A Palestinian suicide bomber blew himself up in southern Israel this morning, wounding more than 20 people, in the first such attack since the eviction of Jewish settlers from Gaza and the northern West Bank.

There was no immediate claim of responsibility for the blast in Beersheba, three days after troops killed five Palestinians in a raid on a militant hideout in the West Bank city of Tulkarm, drawing a vow of revenge from the Islamic Jihad group.

The explosion, at the entrance to Beersheba's central bus station, followed a call by US President George W. Bush for the Palestinians to respond to last week's pullout from occupied Gaza by showing "they will fight terrorism".

But Mr Bush, who hopes the Gaza withdrawal will help revive a US-backed peace "road map" envisaging a viable Palestinian state alongside a secure Israel, stopped short of demanding President Mahmoud Abbas dismantle militant groups.

Police said the bomber tried to board a bus at the start of the Israeli work week but drew the driver's suspicion and blew himself up as security guards gave chase.

"The driver signalled two security guards to go to him," Uri Barlev, the police chief for southern Israel, told Army Radio. "These two security guards ultimately prevented an attack that could have been a lot worse."

A police spokesman said at least 21 people were wounded in the blast, the two security guards seriously.
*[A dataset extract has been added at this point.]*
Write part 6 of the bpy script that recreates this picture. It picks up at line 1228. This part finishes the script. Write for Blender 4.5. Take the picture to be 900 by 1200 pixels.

Palestinian chief negotiator Saeb Erekat condemned the bombing.

"We believe maximum effort must be exerted by both sides to maintain the truce because it's in everybody's interest," he said. "What's needed today is not more violence but more peace."

Israeli Vice Prime Minister Ehud Olmert told reporters the attack "proves again the Palestinian Authority has to do a lot more in order to stop the terrorists, and I promise you that we'll continue to fight against them everywhere". A suicide bomber last struck on July 12, killing five people outside a shopping mall in the coastal city of Netanya. Beersheba

Minutes before today's explosion, Israel Radio broadcast a pledge by Mr Abbas to maintain indefinitely a ceasefire he declared along with Israeli Prime Minister Ariel Sharon in February.

"According to the agreement, the truce is continuing and it's not linked to a time ... and everyone knows that," Mr Abbas told the radio. Palestinian militant factions have said a "period of calm" they announced in March at Mr Abbas's urging will expire at year's end.